Restate the entries below verbatim.

(Scripts that build scenes)
····················

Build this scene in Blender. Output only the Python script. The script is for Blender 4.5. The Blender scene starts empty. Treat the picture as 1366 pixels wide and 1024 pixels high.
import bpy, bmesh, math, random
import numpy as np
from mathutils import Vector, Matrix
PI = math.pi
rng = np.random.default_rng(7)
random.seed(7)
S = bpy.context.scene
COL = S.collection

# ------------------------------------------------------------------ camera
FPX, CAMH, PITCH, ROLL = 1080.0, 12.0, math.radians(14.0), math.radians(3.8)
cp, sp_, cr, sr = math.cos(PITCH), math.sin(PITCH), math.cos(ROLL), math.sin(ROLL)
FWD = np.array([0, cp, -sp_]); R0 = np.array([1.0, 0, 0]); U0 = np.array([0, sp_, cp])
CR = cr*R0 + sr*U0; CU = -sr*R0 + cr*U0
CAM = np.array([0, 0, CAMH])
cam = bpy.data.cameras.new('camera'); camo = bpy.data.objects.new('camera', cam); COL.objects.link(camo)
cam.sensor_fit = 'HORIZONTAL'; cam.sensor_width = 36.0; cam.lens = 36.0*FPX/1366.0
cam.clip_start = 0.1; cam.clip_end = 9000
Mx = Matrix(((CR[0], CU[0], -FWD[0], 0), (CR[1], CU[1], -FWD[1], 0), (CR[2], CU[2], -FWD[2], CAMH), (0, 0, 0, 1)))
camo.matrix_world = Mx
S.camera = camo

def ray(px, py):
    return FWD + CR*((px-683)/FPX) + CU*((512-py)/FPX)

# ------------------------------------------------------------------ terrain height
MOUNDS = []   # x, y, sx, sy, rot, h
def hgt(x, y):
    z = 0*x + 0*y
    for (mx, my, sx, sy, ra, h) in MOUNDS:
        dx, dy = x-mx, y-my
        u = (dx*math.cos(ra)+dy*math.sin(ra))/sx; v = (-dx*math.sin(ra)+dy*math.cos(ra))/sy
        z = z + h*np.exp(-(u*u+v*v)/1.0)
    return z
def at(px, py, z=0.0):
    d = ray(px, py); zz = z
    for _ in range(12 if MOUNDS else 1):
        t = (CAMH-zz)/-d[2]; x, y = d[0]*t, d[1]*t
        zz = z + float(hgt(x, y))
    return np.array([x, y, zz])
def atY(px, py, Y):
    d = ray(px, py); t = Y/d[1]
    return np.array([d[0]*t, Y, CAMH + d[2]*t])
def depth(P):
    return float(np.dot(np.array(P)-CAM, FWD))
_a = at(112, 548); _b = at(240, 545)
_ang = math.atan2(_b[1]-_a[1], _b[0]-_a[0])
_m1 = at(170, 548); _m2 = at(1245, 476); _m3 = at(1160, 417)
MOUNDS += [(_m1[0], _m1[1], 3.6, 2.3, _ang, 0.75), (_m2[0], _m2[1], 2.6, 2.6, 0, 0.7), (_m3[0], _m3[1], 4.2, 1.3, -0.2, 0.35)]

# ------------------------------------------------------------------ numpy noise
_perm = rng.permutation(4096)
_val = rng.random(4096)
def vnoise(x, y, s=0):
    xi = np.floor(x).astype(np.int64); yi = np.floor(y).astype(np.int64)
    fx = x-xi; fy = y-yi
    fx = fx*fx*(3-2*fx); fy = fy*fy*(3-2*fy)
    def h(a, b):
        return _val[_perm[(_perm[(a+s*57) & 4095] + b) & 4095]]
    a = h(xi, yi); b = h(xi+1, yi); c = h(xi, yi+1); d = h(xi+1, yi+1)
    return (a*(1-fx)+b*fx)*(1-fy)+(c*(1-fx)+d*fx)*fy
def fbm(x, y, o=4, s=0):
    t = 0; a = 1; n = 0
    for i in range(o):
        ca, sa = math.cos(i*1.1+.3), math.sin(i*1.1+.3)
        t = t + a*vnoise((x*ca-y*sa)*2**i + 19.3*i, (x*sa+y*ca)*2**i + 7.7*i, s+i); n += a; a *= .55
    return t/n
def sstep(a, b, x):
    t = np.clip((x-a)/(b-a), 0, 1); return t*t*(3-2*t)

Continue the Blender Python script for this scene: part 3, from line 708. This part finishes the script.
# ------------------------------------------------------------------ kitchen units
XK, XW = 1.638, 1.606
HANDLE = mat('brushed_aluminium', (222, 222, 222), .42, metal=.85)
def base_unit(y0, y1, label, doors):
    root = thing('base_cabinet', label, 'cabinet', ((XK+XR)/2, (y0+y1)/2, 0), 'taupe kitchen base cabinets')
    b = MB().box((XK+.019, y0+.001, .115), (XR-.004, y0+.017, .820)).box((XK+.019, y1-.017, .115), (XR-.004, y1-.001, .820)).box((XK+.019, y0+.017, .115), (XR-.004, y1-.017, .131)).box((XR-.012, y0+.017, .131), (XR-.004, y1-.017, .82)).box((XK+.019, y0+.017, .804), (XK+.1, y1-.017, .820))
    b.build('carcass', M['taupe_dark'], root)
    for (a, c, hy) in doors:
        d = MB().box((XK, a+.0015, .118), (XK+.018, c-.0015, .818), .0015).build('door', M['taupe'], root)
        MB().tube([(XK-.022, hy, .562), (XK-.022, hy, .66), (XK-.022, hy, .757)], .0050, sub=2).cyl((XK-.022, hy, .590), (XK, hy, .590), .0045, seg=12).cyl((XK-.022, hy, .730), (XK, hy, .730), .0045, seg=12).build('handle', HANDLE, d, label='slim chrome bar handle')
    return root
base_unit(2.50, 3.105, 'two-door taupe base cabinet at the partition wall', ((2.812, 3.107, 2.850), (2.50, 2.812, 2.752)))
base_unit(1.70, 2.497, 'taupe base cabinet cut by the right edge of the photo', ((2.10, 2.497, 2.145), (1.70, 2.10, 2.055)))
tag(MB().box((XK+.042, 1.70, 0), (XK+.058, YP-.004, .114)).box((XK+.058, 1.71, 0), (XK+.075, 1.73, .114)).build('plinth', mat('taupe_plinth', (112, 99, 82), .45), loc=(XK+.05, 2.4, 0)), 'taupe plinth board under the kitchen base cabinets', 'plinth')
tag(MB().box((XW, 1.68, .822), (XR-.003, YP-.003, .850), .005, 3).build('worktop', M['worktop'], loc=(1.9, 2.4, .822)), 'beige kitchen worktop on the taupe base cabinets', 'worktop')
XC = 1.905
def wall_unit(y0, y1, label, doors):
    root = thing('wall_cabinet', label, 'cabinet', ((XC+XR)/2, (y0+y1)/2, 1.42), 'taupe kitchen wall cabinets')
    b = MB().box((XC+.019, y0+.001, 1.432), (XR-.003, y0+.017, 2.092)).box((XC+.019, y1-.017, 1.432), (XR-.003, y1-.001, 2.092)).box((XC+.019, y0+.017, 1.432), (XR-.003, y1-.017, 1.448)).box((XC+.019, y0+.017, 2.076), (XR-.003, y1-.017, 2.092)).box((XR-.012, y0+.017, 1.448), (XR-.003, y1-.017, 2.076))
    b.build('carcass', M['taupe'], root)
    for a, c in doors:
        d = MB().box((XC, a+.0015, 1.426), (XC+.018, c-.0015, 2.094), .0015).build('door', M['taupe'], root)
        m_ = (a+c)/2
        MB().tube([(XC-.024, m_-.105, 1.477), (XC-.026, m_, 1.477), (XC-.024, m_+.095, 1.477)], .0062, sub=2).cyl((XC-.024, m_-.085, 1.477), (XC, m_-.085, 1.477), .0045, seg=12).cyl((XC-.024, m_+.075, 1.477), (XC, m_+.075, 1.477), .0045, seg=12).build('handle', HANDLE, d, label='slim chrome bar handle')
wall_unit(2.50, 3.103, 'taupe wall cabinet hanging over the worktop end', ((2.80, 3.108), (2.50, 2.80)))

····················

- Worked answer -
Build this scene in Blender. Output only the Python script. The script is for Blender 4.5. The Blender scene starts empty. Treat the picture as 1366 pixels wide and 1024 pixels high.
import bpy, bmesh, math, random
import numpy as np
from mathutils import Vector, Matrix
PI = math.pi
rng = np.random.default_rng(7)
random.seed(7)
S = bpy.context.scene
COL = S.collection

# ------------------------------------------------------------------ camera
FPX, CAMH, PITCH, ROLL = 1080.0, 12.0, math.radians(14.0), math.radians(3.8)
cp, sp_, cr, sr = math.cos(PITCH), math.sin(PITCH), math.cos(ROLL), math.sin(ROLL)
FWD = np.array([0, cp, -sp_]); R0 = np.array([1.0, 0, 0]); U0 = np.array([0, sp_, cp])
CR = cr*R0 + sr*U0; CU = -sr*R0 + cr*U0
CAM = np.array([0, 0, CAMH])
cam = bpy.data.cameras.new('camera'); camo = bpy.data.objects.new('camera', cam); COL.objects.link(camo)
cam.sensor_fit = 'HORIZONTAL'; cam.sensor_width = 36.0; cam.lens = 36.0*FPX/1366.0
cam.clip_start = 0.1; cam.clip_end = 9000
Mx = Matrix(((CR[0], CU[0], -FWD[0], 0), (CR[1], CU[1], -FWD[1], 0), (CR[2], CU[2], -FWD[2], CAMH), (0, 0, 0, 1)))
camo.matrix_world = Mx
S.camera = camo

def ray(px, py):
    return FWD + CR*((px-683)/FPX) + CU*((512-py)/FPX)

# ------------------------------------------------------------------ terrain height
MOUNDS = []   # x, y, sx, sy, rot, h
def hgt(x, y):
    z = 0*x + 0*y
    for (mx, my, sx, sy, ra, h) in MOUNDS:
        dx, dy = x-mx, y-my
        u = (dx*math.cos(ra)+dy*math.sin(ra))/sx; v = (-dx*math.sin(ra)+dy*math.cos(ra))/sy
        z = z + h*np.exp(-(u*u+v*v)/1.0)
    return z
def at(px, py, z=0.0):
    d = ray(px, py); zz = z
    for _ in range(12 if MOUNDS else 1):
        t = (CAMH-zz)/-d[2]; x, y = d[0]*t, d[1]*t
        zz = z + float(hgt(x, y))
    return np.array([x, y, zz])
def atY(px, py, Y):
    d = ray(px, py); t = Y/d[1]
    return np.array([d[0]*t, Y, CAMH + d[2]*t])
def depth(P):
    return float(np.dot(np.array(P)-CAM, FWD))
_a = at(112, 548); _b = at(240, 545)
_ang = math.atan2(_b[1]-_a[1], _b[0]-_a[0])
_m1 = at(170, 548); _m2 = at(1245, 476); _m3 = at(1160, 417)
MOUNDS += [(_m1[0], _m1[1], 3.6, 2.3, _ang, 0.75), (_m2[0], _m2[1], 2.6, 2.6, 0, 0.7), (_m3[0], _m3[1], 4.2, 1.3, -0.2, 0.35)]

# ------------------------------------------------------------------ numpy noise
_perm = rng.permutation(4096)
_val = rng.random(4096)
def vnoise(x, y, s=0):
    xi = np.floor(x).astype(np.int64); yi = np.floor(y).astype(np.int64)
    fx = x-xi; fy = y-yi
    fx = fx*fx*(3-2*fx); fy = fy*fy*(3-2*fy)
    def h(a, b):
        return _val[_perm[(_perm[(a+s*57) & 4095] + b) & 4095]]
    a = h(xi, yi); b = h(xi+1, yi); c = h(xi, yi+1); d = h(xi+1, yi+1)
    return (a*(1-fx)+b*fx)*(1-fy)+(c*(1-fx)+d*fx)*fy
def fbm(x, y, o=4, s=0):
    t = 0; a = 1; n = 0
    for i in range(o):
        ca, sa = math.cos(i*1.1+.3), math.sin(i*1.1+.3)
        t = t + a*vnoise((x*ca-y*sa)*2**i + 19.3*i, (x*sa+y*ca)*2**i + 7.7*i, s+i); n += a; a *= .55
    return t/n
def sstep(a, b, x):
    t = np.clip((x-a)/(b-a), 0, 1); return t*t*(3-2*t)

Continue the Blender Python script for this scene: part 3, from line 708. This part finishes the script.
# ------------------------------------------------------------------ kitchen units
XK, XW = 1.638, 1.606
HANDLE = mat('brushed_aluminium', (222, 222, 222), .42, metal=.85)
def base_unit(y0, y1, label, doors):
    root = thing('base_cabinet', label, 'cabinet', ((XK+XR)/2, (y0+y1)/2, 0), 'taupe kitchen base cabinets')
    b = MB().box((XK+.019, y0+.001, .115), (XR-.004, y0+.017, .820)).box((XK+.019, y1-.017, .115), (XR-.004, y1-.001, .820)).box((XK+.019, y0+.017, .115), (XR-.004, y1-.017, .131)).box((XR-.012, y0+.017, .131), (XR-.004, y1-.017, .82)).box((XK+.019, y0+.017, .804), (XK+.1, y1-.017, .820))
    b.build('carcass', M['taupe_dark'], root)
    for (a, c, hy) in doors:
        d = MB().box((XK, a+.0015, .118), (XK+.018, c-.0015, .818), .0015).build('door', M['taupe'], root)
        MB().tube([(XK-.022, hy, .562), (XK-.022, hy, .66), (XK-.022, hy, .757)], .0050, sub=2).cyl((XK-.022, hy, .590), (XK, hy, .590), .0045, seg=12).cyl((XK-.022, hy, .730), (XK, hy, .730), .0045, seg=12).build('handle', HANDLE, d, label='slim chrome bar handle')
    return root
base_unit(2.50, 3.105, 'two-door taupe base cabinet at the partition wall', ((2.812, 3.107, 2.850), (2.50, 2.812, 2.752)))
base_unit(1.70, 2.497, 'taupe base cabinet cut by the right edge of the photo', ((2.10, 2.497, 2.145), (1.70, 2.10, 2.055)))
tag(MB().box((XK+.042, 1.70, 0), (XK+.058, YP-.004, .114)).box((XK+.058, 1.71, 0), (XK+.075, 1.73, .114)).build('plinth', mat('taupe_plinth', (112, 99, 82), .45), loc=(XK+.05, 2.4, 0)), 'taupe plinth board under the kitchen base cabinets', 'plinth')
tag(MB().box((XW, 1.68, .822), (XR-.003, YP-.003, .850), .005, 3).build('worktop', M['worktop'], loc=(1.9, 2.4, .822)), 'beige kitchen worktop on the taupe base cabinets', 'worktop')
XC = 1.905
def wall_unit(y0, y1, label, doors):
    root = thing('wall_cabinet', label, 'cabinet', ((XC+XR)/2, (y0+y1)/2, 1.42), 'taupe kitchen wall cabinets')
    b = MB().box((XC+.019, y0+.001, 1.432), (XR-.003, y0+.017, 2.092)).box((XC+.019, y1-.017, 1.432), (XR-.003, y1-.001, 2.092)).box((XC+.019, y0+.017, 1.432), (XR-.003, y1-.017, 1.448)).box((XC+.019, y0+.017, 2.076), (XR-.003, y1-.017, 2.092)).box((XR-.012, y0+.017, 1.448), (XR-.003, y1-.017, 2.076))
    b.build('carcass', M['taupe'], root)
    for a, c in doors:
        d = MB().box((XC, a+.0015, 1.426), (XC+.018, c-.0015, 2.094), .0015).build('door', M['taupe'], root)
        m_ = (a+c)/2
        MB().tube([(XC-.024, m_-.105, 1.477), (XC-.026, m_, 1.477), (XC-.024, m_+.095, 1.477)], .0062, sub=2).cyl((XC-.024, m_-.085, 1.477), (XC, m_-.085, 1.477), .0045, seg=12).cyl((XC-.024, m_+.075, 1.477), (XC, m_+.075, 1.477), .0045, seg=12).build('handle', HANDLE, d, label='slim chrome bar handle')
wall_unit(2.50, 3.103, 'taupe wall cabinet hanging over the worktop end', ((2.80, 3.108), (2.50, 2.80)))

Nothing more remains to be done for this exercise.